◆ Exercise instructions: Please work out how many lines in the material contain "Python" and give only that figure.

◆ Given records:
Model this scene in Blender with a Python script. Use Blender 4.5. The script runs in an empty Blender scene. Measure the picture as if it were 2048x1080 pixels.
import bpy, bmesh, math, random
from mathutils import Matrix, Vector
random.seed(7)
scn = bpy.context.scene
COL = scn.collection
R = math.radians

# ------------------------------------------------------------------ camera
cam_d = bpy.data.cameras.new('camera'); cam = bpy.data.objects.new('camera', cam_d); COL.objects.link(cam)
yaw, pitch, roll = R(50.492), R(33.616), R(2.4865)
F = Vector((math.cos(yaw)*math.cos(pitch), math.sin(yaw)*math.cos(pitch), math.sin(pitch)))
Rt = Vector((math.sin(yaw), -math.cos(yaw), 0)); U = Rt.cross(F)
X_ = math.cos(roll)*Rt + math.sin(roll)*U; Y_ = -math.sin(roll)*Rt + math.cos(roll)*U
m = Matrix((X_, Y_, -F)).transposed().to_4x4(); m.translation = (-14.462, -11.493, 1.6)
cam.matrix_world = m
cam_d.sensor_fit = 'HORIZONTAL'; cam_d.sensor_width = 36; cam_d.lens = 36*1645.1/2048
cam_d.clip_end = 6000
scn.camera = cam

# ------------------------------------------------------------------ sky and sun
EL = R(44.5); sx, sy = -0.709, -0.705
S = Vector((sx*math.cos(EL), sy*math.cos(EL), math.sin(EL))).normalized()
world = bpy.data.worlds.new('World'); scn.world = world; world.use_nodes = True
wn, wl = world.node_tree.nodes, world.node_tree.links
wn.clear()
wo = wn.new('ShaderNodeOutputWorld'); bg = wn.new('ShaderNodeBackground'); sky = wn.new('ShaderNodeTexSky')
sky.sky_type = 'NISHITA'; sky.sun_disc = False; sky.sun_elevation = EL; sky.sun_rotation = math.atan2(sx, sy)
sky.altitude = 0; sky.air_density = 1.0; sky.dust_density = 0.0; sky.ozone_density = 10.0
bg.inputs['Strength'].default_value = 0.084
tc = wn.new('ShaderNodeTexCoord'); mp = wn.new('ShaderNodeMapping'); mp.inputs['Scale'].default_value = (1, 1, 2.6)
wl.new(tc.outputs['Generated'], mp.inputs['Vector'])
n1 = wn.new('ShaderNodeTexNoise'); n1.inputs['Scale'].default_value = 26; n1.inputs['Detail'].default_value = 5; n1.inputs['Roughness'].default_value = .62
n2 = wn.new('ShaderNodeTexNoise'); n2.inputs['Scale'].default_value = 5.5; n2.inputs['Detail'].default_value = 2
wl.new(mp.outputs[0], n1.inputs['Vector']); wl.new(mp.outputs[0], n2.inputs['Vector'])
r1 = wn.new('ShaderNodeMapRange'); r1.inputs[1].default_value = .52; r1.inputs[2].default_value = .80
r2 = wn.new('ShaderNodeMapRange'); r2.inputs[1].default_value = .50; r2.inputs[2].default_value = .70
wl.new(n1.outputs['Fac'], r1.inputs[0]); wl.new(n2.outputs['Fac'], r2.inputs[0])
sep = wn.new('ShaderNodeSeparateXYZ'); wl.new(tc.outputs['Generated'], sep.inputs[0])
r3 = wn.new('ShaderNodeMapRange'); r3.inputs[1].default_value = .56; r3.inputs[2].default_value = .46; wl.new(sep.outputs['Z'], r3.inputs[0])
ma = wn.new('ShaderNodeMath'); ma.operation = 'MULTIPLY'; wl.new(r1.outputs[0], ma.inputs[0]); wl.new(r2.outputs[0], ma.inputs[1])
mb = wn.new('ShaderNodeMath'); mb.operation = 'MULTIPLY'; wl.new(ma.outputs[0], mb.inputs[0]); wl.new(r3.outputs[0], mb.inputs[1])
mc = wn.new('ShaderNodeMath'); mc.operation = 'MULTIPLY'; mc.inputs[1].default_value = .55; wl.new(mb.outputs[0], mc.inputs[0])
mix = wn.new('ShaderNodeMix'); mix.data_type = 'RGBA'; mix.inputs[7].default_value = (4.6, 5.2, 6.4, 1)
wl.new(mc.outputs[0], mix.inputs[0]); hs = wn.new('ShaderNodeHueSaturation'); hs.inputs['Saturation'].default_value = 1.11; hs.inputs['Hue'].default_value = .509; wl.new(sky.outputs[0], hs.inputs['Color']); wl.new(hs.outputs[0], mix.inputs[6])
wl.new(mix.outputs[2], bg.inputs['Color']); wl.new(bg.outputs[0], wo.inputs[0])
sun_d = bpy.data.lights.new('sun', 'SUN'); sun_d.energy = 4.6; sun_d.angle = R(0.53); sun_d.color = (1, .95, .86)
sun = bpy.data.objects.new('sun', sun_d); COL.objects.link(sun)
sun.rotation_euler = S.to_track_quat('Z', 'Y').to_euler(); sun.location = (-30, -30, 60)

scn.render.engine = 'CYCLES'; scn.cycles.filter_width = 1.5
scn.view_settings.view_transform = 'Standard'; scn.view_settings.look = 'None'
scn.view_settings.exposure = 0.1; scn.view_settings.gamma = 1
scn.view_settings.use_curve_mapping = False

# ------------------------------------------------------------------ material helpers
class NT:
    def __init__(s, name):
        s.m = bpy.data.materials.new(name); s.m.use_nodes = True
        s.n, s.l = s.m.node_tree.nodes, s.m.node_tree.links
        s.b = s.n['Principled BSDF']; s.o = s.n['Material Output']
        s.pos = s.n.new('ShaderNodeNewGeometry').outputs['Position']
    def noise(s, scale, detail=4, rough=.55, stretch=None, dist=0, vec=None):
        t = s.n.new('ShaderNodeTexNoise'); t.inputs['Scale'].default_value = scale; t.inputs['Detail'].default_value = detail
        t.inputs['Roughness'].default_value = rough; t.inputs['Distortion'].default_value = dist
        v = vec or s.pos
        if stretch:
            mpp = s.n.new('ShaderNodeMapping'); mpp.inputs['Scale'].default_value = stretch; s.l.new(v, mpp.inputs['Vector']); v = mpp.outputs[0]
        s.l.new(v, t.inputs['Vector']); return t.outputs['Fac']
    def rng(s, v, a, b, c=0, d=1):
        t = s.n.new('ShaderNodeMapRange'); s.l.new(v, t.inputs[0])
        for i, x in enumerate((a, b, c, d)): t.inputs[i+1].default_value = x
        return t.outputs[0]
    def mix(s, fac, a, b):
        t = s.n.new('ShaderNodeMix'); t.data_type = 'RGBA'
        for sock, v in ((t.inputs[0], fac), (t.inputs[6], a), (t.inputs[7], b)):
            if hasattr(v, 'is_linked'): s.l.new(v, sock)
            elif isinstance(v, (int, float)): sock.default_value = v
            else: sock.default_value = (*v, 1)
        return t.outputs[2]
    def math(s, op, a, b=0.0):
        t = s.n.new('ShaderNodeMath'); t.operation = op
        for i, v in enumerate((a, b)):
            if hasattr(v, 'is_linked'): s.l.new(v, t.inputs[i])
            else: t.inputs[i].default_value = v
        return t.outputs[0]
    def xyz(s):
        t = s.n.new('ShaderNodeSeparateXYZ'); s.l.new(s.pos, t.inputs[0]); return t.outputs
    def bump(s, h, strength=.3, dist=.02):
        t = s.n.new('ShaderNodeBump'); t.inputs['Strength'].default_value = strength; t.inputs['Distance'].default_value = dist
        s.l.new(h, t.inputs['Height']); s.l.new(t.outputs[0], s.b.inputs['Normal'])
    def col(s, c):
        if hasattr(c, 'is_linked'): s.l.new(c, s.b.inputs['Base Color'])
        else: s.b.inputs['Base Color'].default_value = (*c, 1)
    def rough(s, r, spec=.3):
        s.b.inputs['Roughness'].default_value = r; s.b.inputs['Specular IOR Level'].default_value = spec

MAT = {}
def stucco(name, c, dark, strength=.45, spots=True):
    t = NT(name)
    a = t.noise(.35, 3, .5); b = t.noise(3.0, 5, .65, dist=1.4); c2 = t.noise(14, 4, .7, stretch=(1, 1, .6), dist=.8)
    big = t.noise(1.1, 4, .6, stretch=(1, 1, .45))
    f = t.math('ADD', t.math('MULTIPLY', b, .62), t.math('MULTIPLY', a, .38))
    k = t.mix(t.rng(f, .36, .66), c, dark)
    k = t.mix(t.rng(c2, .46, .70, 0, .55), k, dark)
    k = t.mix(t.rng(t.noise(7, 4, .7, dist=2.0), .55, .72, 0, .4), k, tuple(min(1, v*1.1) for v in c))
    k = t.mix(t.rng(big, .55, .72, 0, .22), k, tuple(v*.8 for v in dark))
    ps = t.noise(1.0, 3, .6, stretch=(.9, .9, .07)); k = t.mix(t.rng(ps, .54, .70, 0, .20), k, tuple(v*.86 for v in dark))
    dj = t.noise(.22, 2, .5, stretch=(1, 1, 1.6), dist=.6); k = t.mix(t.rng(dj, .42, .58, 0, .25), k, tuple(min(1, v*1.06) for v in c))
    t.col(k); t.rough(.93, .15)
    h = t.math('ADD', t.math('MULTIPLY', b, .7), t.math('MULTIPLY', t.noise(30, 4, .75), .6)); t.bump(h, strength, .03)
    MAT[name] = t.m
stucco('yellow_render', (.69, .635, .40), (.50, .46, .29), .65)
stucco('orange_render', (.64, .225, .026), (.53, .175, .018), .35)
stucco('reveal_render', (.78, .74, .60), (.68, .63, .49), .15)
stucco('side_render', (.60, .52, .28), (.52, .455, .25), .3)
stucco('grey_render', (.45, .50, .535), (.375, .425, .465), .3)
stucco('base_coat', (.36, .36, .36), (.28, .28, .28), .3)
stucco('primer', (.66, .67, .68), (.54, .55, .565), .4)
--
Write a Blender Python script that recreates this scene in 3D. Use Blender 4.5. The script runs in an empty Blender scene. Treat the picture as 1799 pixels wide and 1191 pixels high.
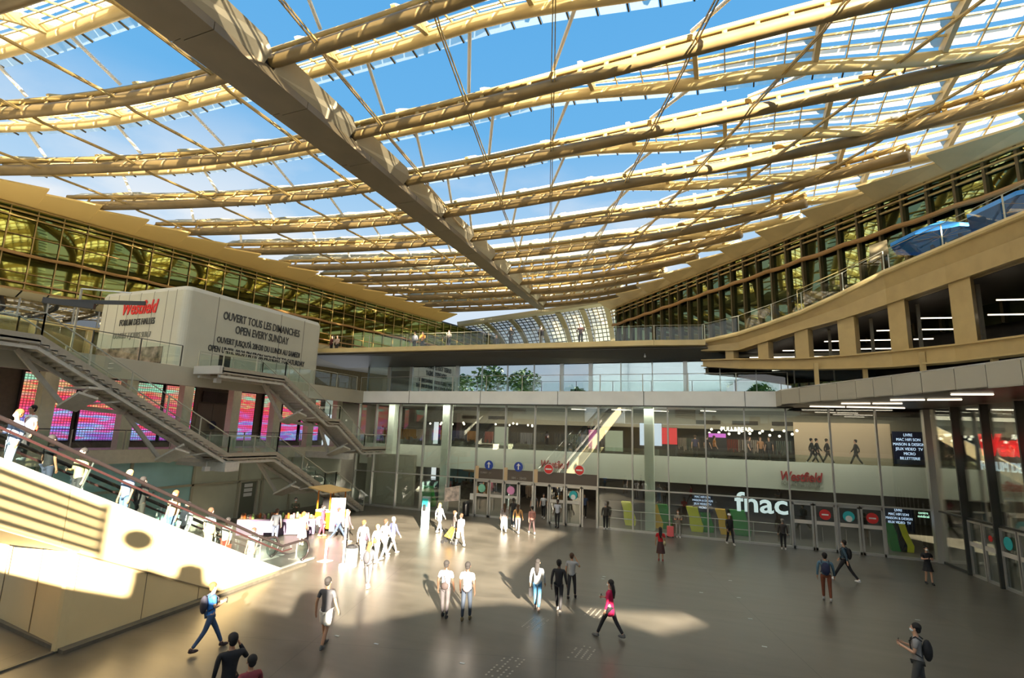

◆ Exercise answer: 2